Information shown:

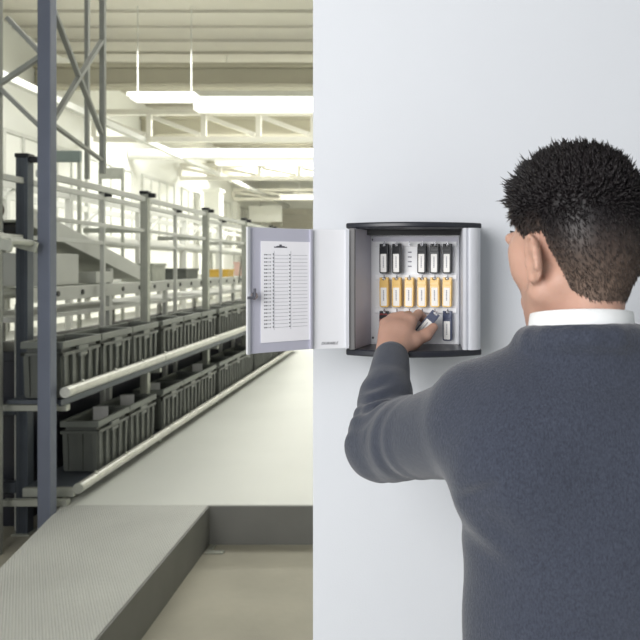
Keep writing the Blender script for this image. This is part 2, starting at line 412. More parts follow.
# lattice tower with the tall blue-grey post in front of the rack
tower = empty('lattice_tower', (-2.405, 4.8, ZL))
def tw(mb, name, m, bevel=0.0):
    o = mb.build(name, m, tower, bevel); o.matrix_parent_inverse = Matrix.Translation(-Vector(tower.location)); return o
TZ = 3.9
o = tw(MB().box((-2.445, 4.75, ZL), (-2.362, 4.84, TZ)), 'post', M['post'], 0.006)
o['label'] = 'tall blue grey square post'
tw(MB().box((-2.735, 4.77, ZL), (-2.695, 4.81, TZ)), 'post', M['lattice'], 0.004)
tw(MB().box((-2.425, 5.62, 2.3), (-2.385, 5.66, TZ)), 'post', M['lattice'], 0.004)
tw(MB().box((-2.70, 5.98, 2.3), (-2.668, 6.02, TZ)), 'post', M['lattice'], 0.004)
def br(a, b, w=0.035):
    tw(MB().bar(a, b, w, w*0.8), 'brace', M['lattice'], 0.003)
br((-2.385, 4.84, 2.55), (-2.40, 5.24, 2.93)); br((-2.40, 5.24, 2.93), (-2.405, 5.62, 2.60)); br((-2.385, 4.84, 2.52), (-2.405, 5.62, 2.40), 0.03)
br((-2.405, 4.86, 3.3), (-2.40, 5.24, 2.93)); br((-2.40, 5.24, 2.93), (-2.405, 5.62, 3.3))
br((-2.70, 4.795, 2.74), (-2.445, 4.795, 2.495)); br((-2.70, 4.795, 2.78), (-2.445, 4.795, 2.95)); br((-2.445, 4.795, 2.97), (-2.66, 4.795, 3.2))
tw(MB().box((-2.42, 4.84, 3.60), (-2.39, 5.62, 3.66)), 'top_bar', M['lattice']); tw(MB().box((-2.68, 4.78, 3.70), (-2.40, 4.82, 3.76)), 'top_bar', M['lattice'])
tag(tower, 'tall steel lattice tower with blue grey front post at the near rack end', 'steel tower')

# ------------------------------------------------------------------ bins
def make_bin(L=0.585, W=0.285, H=0.375):
    root = empty('storage_bin')
    def shell(t, l, w, z0, z1, tap):
        return [(-l/2+t, -w/2+t), (l/2-t, -w/2+t), (l/2-t, w/2-t), (-l/2+t, w/2-t)]
    mb = MB()
    l, w = L*0.5, W*0.5
    tp = 0.93
    th = 0.006
    def rect(sx, sy, z): return [(-sx, -sy, z), (sx, -sy, z), (sx, sy, z), (-sx, sy, z)]
    q = 0.030                                            # wall set back behind the ribs
    o0 = rect(w*tp-0.012, l*tp-0.012, 0); o1 = rect(w-q, l-q, H-0.02); i1 = rect(w-q-th, l-q-th, H-0.02); i0 = rect(w*tp-0.012-th, l*tp-0.012-th, 0.008)
    vs = o0 + o1 + i1 + i0; fs = [(3, 2, 1, 0), (12, 13, 14, 15)]
    for k in range(4):
        n = (k+1) % 4
        fs += [(k, n, 4+n, 4+k), (4+k, 4+n, 8+n, 8+k), (8+k, 8+n, 12+n, 12+k)]
    mb.add(vs, fs)
    def rib(p0, p1, out, along, wd):
        # a rib standing out from the wall, from foot to flange
        p0 = Vector(p0); p1 = Vector(p1); o = Vector(out); t = Vector(along)*(wd/2)
        vs = [p0 - t - o*0.02, p0 + t - o*0.02, p0 + t, p0 - t, p1 - t - o*0.03, p1 + t - o*0.03, p1 + t, p1 - t]
        mb.add(vs, [(0,1,2,3),(4,7,6,5),(0,4,5,1),(1,5,6,2),(2,6,7,3),(3,7,4,0)])
    for i in range(5):
        u = -0.86 + 1.72*i/4
        for s in (-1, 1): rib((s*w*tp, u*l*tp, 0.012), (s*(w-0.006), u*l*0.97, H-0.085), (s, 0, 0), (0, 1, 0), 0.040)
    for i in range(3):
        u = -0.8 + 1.6*i/2
        for s in (-1, 1): rib((u*w*tp, s*l*tp, 0.012), (u*w*0.95, s*(l-0.006), H-0.085), (0, s, 0), (1, 0, 0), 0.034)
    for s in (-1, 1):
        mb.box((s*(w-0.016)-0.014, -l+0.002, H-0.095), (s*(w-0.016)+0.014, l-0.002, H-0.072)); mb.box((-w+0.002, s*(l-0.016)-0.014, H-0.095), (w-0.002, s*(l-0.016)+0.014, H-0.072))
    mb.build('shell', M['bin'], root)
    rim = MB()
    a0 = rect(w, l, H-0.045); a1 = rect(w, l, H); b1 = rect(w-0.022, l-0.022, H); b0 = rect(w-0.022, l-0.022, H-0.045)
    vs = a0 + a1 + b1 + b0; fs = []
    for k in range(4):
        n = (k+1) % 4
        fs += [(k, n, 4+n, 4+k), (4+k, 4+n, 8+n, 8+k), (8+k, 8+n, 12+n, 12+k), (12+k, 12+n, n, k)]
    rim.add(vs, fs); rim.build('rim', M['bin_rim'], root, 0.004)
    for s in (-1, 1):
        h = MB(); h.box((s*(w-0.008)-0.012, -0.07, H-0.075), (s*(w-0.008)+0.012, 0.07, H-0.046)); h.box((s*(w-0.006)-0.012, -0.055, H-0.12), (s*(w-0.006)+0.012, 0.055, H-0.096))
        h.build('handle', M['bin_rim'], root, 0.003)
    return root
bin0 = make_bin()
first = True
XBIN = -2.495
for row, (z, y0, nm) in enumerate(((0.088, 5.53, 'lower'), (0.723, 5.20, 'upper'))):
    n = 13 - (1 if row == 0 else 0)
    for i in range(n):
        j = i + (1 if row == 0 else 0)
        y = 5.20 + (j//3)*1.91 + (j % 3)*0.60 + (-0.06 if row == 0 and j < 3 else 0)
        b = bin0 if first else copy_tree(bin0); first = False
        b.location = (XBIN, y, z); b.rotation_euler = (0, 0, random.uniform(-0.008, 0.008))
        nth = 'nearest' if i == 0 else ORD[i] + ' from the near end'
        tag(b, 'grey ribbed storage bin on the %s rack shelf, %s' % (nm, nth), 'storage bin', 'grey bins on the conveyor rack')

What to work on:
Return only the lines running from the top of the data to the line that holds "tag(tower, 'tall steel". Include both of those lines, but skip the pictures.

Finished exercise:
Keep writing the Blender script for this image. This is part 2, starting at line 412. More parts follow.
# lattice tower with the tall blue-grey post in front of the rack
tower = empty('lattice_tower', (-2.405, 4.8, ZL))
def tw(mb, name, m, bevel=0.0):
    o = mb.build(name, m, tower, bevel); o.matrix_parent_inverse = Matrix.Translation(-Vector(tower.location)); return o
TZ = 3.9
o = tw(MB().box((-2.445, 4.75, ZL), (-2.362, 4.84, TZ)), 'post', M['post'], 0.006)
o['label'] = 'tall blue grey square post'
tw(MB().box((-2.735, 4.77, ZL), (-2.695, 4.81, TZ)), 'post', M['lattice'], 0.004)
tw(MB().box((-2.425, 5.62, 2.3), (-2.385, 5.66, TZ)), 'post', M['lattice'], 0.004)
tw(MB().box((-2.70, 5.98, 2.3), (-2.668, 6.02, TZ)), 'post', M['lattice'], 0.004)
def br(a, b, w=0.035):
    tw(MB().bar(a, b, w, w*0.8), 'brace', M['lattice'], 0.003)
br((-2.385, 4.84, 2.55), (-2.40, 5.24, 2.93)); br((-2.40, 5.24, 2.93), (-2.405, 5.62, 2.60)); br((-2.385, 4.84, 2.52), (-2.405, 5.62, 2.40), 0.03)
br((-2.405, 4.86, 3.3), (-2.40, 5.24, 2.93)); br((-2.40, 5.24, 2.93), (-2.405, 5.62, 3.3))
br((-2.70, 4.795, 2.74), (-2.445, 4.795, 2.495)); br((-2.70, 4.795, 2.78), (-2.445, 4.795, 2.95)); br((-2.445, 4.795, 2.97), (-2.66, 4.795, 3.2))
tw(MB().box((-2.42, 4.84, 3.60), (-2.39, 5.62, 3.66)), 'top_bar', M['lattice']); tw(MB().box((-2.68, 4.78, 3.70), (-2.40, 4.82, 3.76)), 'top_bar', M['lattice'])
tag(tower, 'tall steel lattice tower with blue grey front post at the near rack end', 'steel tower')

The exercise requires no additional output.